The selling of foreign currencies in cash by individuals shall be performed at places which are authorized to purchase foreign currencies in cash belonging to operating network of authorized credit institutions in line with provisions of applicable laws and their foreign currency exchange agents.

Authorized credit institutions include banks, non-bank credit institutions, and branches of foreign banks that are permitted to operate and provide foreign exchange services in accordance with the law.

Economic organizations that are not credit institutions but wish to provide currency exchange services must register with the State Bank of Vietnam to obtain a Certificate of Registration as a foreign exchange agent, as stipulated in Article 4 of Decree 89/2016/ND-CP dated July 1, 2016, by the Government, which regulates the conditions for foreign exchange agency activities, the provision of services for receiving and disbursing foreign currency by economic organizations.
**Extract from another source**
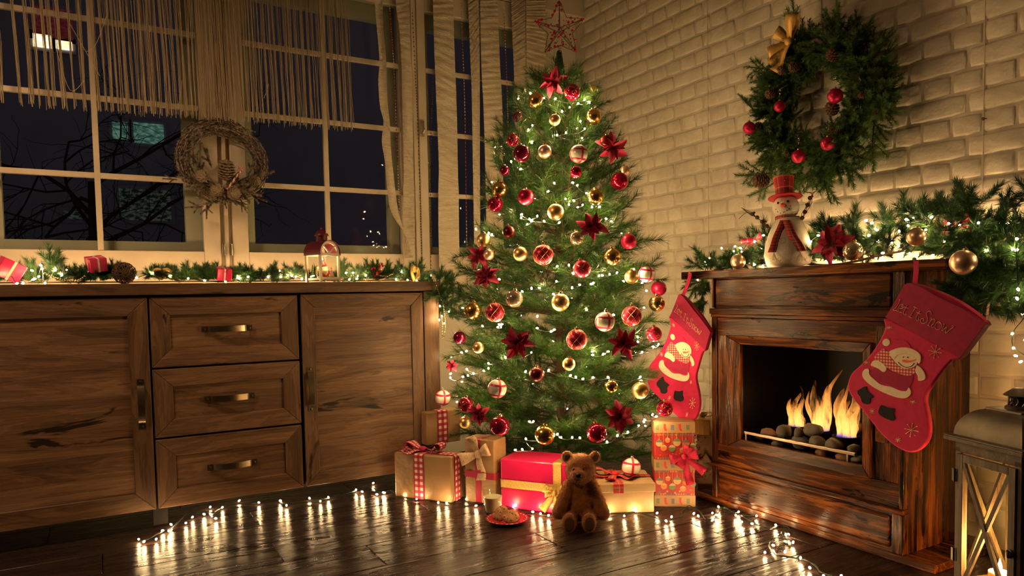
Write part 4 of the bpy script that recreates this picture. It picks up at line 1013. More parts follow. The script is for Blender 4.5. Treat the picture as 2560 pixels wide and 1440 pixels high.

III. Sanctions imposed on violations

Depending on the nature and severity of the violation, the violated individual may be administratively sanctioned or prosecuted for criminal liability according to the provisions of the law.

According to Decree 96/2014/ND-CP dated October 17, 2014 by the Government, which regulates administrative sanctions in the field of currency and banking, certain violations will be subject to the following penalties:

- A fine of 40 to 80 million Vietnamese dong for acts such as: individuals buying and selling foreign currency with each other; buying and selling foreign currency at incorrect exchange rates prescribed by the State Bank; transferring and carrying foreign currency, Vietnamese dong in and out of Vietnam in violation of the law.

- A fine of 80 to 100 million Vietnamese dong for buying and selling foreign currency at unauthorized institutions.

- A fine of 200 to 250 million Vietnamese dong for acts such as: making payments for goods and services in foreign currency in violation of the law; engaging in the trading and supply of derivative exchange rate products, foreign exchange in violation of the law; conducting transactions, providing quotations, pricing, recording prices in contracts, agreements, listings, advertising prices of goods, services, land use rights in foreign currency in violation of the law.

In addition to the aforementioned penalties, the competent authorities may also apply additional penalties as stipulated in point a, clause 8 of Decree 96/2014/ND-CP, such as confiscating the foreign currency and Vietnamese dong in cases of violations such as: transferring and carrying foreign currency, Vietnamese dong in and out of Vietnam in violation of the law; buying and selling foreign currency at unauthorized institutions.

Regarding criminal liability, according to the provisions of point i, clause 1 of Article 206 of the current Criminal Code, individuals who engage in illegal foreign exchange activities that cause property damage of 100,000,000 Vietnamese dong or more may be prosecuted for violating regulations on banking activities and other activities related to banking.